How to Master Business Assets Disposal Relief (BADR): A Guide for Entrepreneurs Planning Their Next Big Move
- Andrew Hague
- Mar 24
- 3 min read
Updated: May 5
If you’re a business owner contemplating the end of your entrepreneurial journey—whether to retire to sunny beaches or embark on a new venture—you’ve likely come across Business Assets Disposal Relief (BADR). This nifty piece of tax legislation can soften the blow of a capital gains tax (CGT) bill when you sell or wind up your business. But what exactly is BADR, how does it work, and most importantly, how can it help you save money? Let’s break it down, with just the right mix of insight and wit.
What is BADR (and Why Should You Care)?
Previously known as Entrepreneurs’ Relief, BADR was renamed in 2020, possibly because "entrepreneurs" sounds a bit too glamorous for the taxman’s liking. The principle, however, remains: BADR allows you to pay a reduced CGT rate of 10% on qualifying business disposals. That’s a considerable saving compared to the standard rates, which can soar to 20% or more for higher earners.
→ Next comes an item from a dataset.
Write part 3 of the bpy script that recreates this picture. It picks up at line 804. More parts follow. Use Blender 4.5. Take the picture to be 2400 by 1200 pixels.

It’s a sweetener for those brave enough to start, run, and eventually part with a business. Think of it as the government’s way of saying: “Thanks for the memories—and the tax revenue.”
Qualifying for BADR: Not as Easy as Selling the Office Printer
To claim BADR, the disposal must involve a material reduction in business operations. This isn’t about flogging old office chairs or upgrading your IT equipment—it’s about big decisions like:
- Selling the business outright.
- Winding it up to release capital.
- Passing it on as a gift (perhaps to those suspiciously eager offspring).
For sole traders and partnerships, selling part of your business can qualify, but only if the part sold can operate independently. For instance, selling one of two bakeries might qualify; selling the smaller bakery that depends on the larger one for supplies probably won’t.
The BADR Arsenal: What Assets Are Eligible?
Business Interests: Sole traders or partners selling all or part of their business are eligible if they’ve owned it for at least two years.
Shares in a Limited Company: If you own at least 5% of a "personal company" (shares and voting rights) and have held them for two years, you’re good to go.
EMI Shares: For employees with EMI options, the qualifying period begins when the options are granted, not exercised—a rare gem in the tax world!
Non-trading assets, such as buy-to-let properties or investment portfolios, don’t make the cut unless the business remains primarily trading (no more than 20% of activity being non-trading).
How Much Can You Claim?
The current lifetime limit for BADR is £1 million, slashed from a generous £10 million when it was Entrepreneurs’ Relief. While it’s still a substantial saving, the writing’s on the wall that BADR’s days might be numbered. If you qualify, now’s the time to take advantage before the Treasury changes its mind.
Claiming BADR: A Practical Guide
After determining that your disposal qualifies, you can claim BADR through your self-assessment tax return, due by 31 January following the tax year of disposal.
Alternatively, you can submit a paper claim using form HS275. Be sure to include detailed calculations—this isn’t a time for creative accounting.
Why Get Professional Advice?
Tax reliefs like BADR are invaluable but fraught with complexity. Missteps can cost you dearly, not just in CGT but potentially in other areas like inheritance tax. Seeking expert guidance can ensure you don’t leave money on the table—or hand over more to HMRC than necessary.
If you’re planning an exit, or even just toying with the idea, it’s worth having a conversation about tax planning. After all, the best part of entrepreneurship is finishing your journey on your terms—preferably with the lowest possible tax bill.